DIRECTIONS FOR THIS TASK -> Your task is to retype each line of the data below exactly.

DATA PROVIDED ->
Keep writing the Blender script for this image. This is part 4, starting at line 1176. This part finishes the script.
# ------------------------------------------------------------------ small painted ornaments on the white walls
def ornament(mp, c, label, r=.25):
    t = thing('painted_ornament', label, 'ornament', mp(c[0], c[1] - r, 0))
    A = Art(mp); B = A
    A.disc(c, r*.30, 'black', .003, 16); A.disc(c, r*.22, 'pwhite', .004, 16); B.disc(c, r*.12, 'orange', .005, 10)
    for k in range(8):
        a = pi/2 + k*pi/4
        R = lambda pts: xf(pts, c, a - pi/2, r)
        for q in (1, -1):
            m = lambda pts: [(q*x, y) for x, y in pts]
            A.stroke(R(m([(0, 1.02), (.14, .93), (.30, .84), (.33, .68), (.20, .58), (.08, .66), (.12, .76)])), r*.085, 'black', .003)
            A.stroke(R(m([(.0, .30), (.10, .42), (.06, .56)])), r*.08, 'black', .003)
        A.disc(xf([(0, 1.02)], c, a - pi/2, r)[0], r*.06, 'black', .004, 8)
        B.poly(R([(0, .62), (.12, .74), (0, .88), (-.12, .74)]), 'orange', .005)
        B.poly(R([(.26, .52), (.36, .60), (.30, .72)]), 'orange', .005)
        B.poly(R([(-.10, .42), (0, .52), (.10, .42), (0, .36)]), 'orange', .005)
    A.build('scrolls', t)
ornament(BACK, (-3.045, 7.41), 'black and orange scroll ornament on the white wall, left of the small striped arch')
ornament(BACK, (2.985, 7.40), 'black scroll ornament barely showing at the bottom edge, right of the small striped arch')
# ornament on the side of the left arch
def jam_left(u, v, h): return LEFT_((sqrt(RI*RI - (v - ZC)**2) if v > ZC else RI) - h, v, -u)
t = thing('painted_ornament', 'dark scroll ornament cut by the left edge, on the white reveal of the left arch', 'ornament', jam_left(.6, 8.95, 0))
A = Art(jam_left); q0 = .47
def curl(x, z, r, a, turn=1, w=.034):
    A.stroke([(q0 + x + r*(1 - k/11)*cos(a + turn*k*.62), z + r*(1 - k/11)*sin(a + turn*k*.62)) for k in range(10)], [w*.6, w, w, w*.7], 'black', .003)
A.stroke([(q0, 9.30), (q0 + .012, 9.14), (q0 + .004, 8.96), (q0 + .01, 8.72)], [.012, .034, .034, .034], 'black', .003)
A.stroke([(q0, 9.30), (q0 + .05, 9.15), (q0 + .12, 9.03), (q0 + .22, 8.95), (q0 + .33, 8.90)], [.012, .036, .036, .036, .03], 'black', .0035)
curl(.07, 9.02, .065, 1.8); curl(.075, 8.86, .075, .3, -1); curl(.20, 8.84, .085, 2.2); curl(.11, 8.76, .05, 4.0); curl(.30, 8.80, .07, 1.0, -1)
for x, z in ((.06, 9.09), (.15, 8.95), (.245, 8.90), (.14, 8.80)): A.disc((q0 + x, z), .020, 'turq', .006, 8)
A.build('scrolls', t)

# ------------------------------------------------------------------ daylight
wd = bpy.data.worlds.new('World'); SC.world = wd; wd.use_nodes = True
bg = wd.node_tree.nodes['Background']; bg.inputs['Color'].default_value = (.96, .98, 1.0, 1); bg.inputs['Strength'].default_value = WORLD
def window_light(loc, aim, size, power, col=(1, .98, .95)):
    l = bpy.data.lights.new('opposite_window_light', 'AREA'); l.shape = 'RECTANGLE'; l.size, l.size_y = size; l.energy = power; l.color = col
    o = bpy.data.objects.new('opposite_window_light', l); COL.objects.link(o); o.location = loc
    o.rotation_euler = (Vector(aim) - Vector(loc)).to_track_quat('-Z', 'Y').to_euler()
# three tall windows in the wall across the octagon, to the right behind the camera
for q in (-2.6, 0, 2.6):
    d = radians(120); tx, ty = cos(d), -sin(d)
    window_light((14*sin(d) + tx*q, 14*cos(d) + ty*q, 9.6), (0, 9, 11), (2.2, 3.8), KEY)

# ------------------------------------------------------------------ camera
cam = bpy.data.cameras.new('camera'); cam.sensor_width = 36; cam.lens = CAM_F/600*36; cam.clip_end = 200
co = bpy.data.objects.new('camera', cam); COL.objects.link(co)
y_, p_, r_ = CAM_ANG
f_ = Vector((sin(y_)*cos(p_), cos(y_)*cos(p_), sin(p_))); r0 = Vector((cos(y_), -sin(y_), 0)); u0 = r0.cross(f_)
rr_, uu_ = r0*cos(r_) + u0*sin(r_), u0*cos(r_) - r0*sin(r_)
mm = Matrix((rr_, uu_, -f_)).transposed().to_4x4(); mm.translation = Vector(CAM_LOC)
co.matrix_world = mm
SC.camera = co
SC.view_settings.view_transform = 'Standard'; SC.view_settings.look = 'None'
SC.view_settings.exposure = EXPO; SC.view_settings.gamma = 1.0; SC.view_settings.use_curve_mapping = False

SOLUTION ->
Keep writing the Blender script for this image. This is part 4, starting at line 1176. This part finishes the script.
# ------------------------------------------------------------------ small painted ornaments on the white walls
def ornament(mp, c, label, r=.25):
    t = thing('painted_ornament', label, 'ornament', mp(c[0], c[1] - r, 0))
    A = Art(mp); B = A
    A.disc(c, r*.30, 'black', .003, 16); A.disc(c, r*.22, 'pwhite', .004, 16); B.disc(c, r*.12, 'orange', .005, 10)
    for k in range(8):
        a = pi/2 + k*pi/4
        R = lambda pts: xf(pts, c, a - pi/2, r)
        for q in (1, -1):
            m = lambda pts: [(q*x, y) for x, y in pts]
            A.stroke(R(m([(0, 1.02), (.14, .93), (.30, .84), (.33, .68), (.20, .58), (.08, .66), (.12, .76)])), r*.085, 'black', .003)
            A.stroke(R(m([(.0, .30), (.10, .42), (.06, .56)])), r*.08, 'black', .003)
        A.disc(xf([(0, 1.02)], c, a - pi/2, r)[0], r*.06, 'black', .004, 8)
        B.poly(R([(0, .62), (.12, .74), (0, .88), (-.12, .74)]), 'orange', .005)
        B.poly(R([(.26, .52), (.36, .60), (.30, .72)]), 'orange', .005)
        B.poly(R([(-.10, .42), (0, .52), (.10, .42), (0, .36)]), 'orange', .005)
    A.build('scrolls', t)
ornament(BACK, (-3.045, 7.41), 'black and orange scroll ornament on the white wall, left of the small striped arch')
ornament(BACK, (2.985, 7.40), 'black scroll ornament barely showing at the bottom edge, right of the small striped arch')
# ornament on the side of the left arch
def jam_left(u, v, h): return LEFT_((sqrt(RI*RI - (v - ZC)**2) if v > ZC else RI) - h, v, -u)
t = thing('painted_ornament', 'dark scroll ornament cut by the left edge, on the white reveal of the left arch', 'ornament', jam_left(.6, 8.95, 0))
A = Art(jam_left); q0 = .47
def curl(x, z, r, a, turn=1, w=.034):
    A.stroke([(q0 + x + r*(1 - k/11)*cos(a + turn*k*.62), z + r*(1 - k/11)*sin(a + turn*k*.62)) for k in range(10)], [w*.6, w, w, w*.7], 'black', .003)
A.stroke([(q0, 9.30), (q0 + .012, 9.14), (q0 + .004, 8.96), (q0 + .01, 8.72)], [.012, .034, .034, .034], 'black', .003)
A.stroke([(q0, 9.30), (q0 + .05, 9.15), (q0 + .12, 9.03), (q0 + .22, 8.95), (q0 + .33, 8.90)], [.012, .036, .036, .036, .03], 'black', .0035)
curl(.07, 9.02, .065, 1.8); curl(.075, 8.86, .075, .3, -1); curl(.20, 8.84, .085, 2.2); curl(.11, 8.76, .05, 4.0); curl(.30, 8.80, .07, 1.0, -1)
for x, z in ((.06, 9.09), (.15, 8.95), (.245, 8.90), (.14, 8.80)): A.disc((q0 + x, z), .020, 'turq', .006, 8)
A.build('scrolls', t)

# ------------------------------------------------------------------ daylight
wd = bpy.data.worlds.new('World'); SC.world = wd; wd.use_nodes = True
bg = wd.node_tree.nodes['Background']; bg.inputs['Color'].default_value = (.96, .98, 1.0, 1); bg.inputs['Strength'].default_value = WORLD
def window_light(loc, aim, size, power, col=(1, .98, .95)):
    l = bpy.data.lights.new('opposite_window_light', 'AREA'); l.shape = 'RECTANGLE'; l.size, l.size_y = size; l.energy = power; l.color = col
    o = bpy.data.objects.new('opposite_window_light', l); COL.objects.link(o); o.location = loc
    o.rotation_euler = (Vector(aim) - Vector(loc)).to_track_quat('-Z', 'Y').to_euler()
# three tall windows in the wall across the octagon, to the right behind the camera
for q in (-2.6, 0, 2.6):
    d = radians(120); tx, ty = cos(d), -sin(d)
    window_light((14*sin(d) + tx*q, 14*cos(d) + ty*q, 9.6), (0, 9, 11), (2.2, 3.8), KEY)

# ------------------------------------------------------------------ camera
cam = bpy.data.cameras.new('camera'); cam.sensor_width = 36; cam.lens = CAM_F/600*36; cam.clip_end = 200
co = bpy.data.objects.new('camera', cam); COL.objects.link(co)
y_, p_, r_ = CAM_ANG
f_ = Vector((sin(y_)*cos(p_), cos(y_)*cos(p_), sin(p_))); r0 = Vector((cos(y_), -sin(y_), 0)); u0 = r0.cross(f_)
rr_, uu_ = r0*cos(r_) + u0*sin(r_), u0*cos(r_) - r0*sin(r_)
mm = Matrix((rr_, uu_, -f_)).transposed().to_4x4(); mm.translation = Vector(CAM_LOC)
co.matrix_world = mm
SC.camera = co
SC.view_settings.view_transform = 'Standard'; SC.view_settings.look = 'None'
SC.view_settings.exposure = EXPO; SC.view_settings.gamma = 1.0; SC.view_settings.use_curve_mapping = False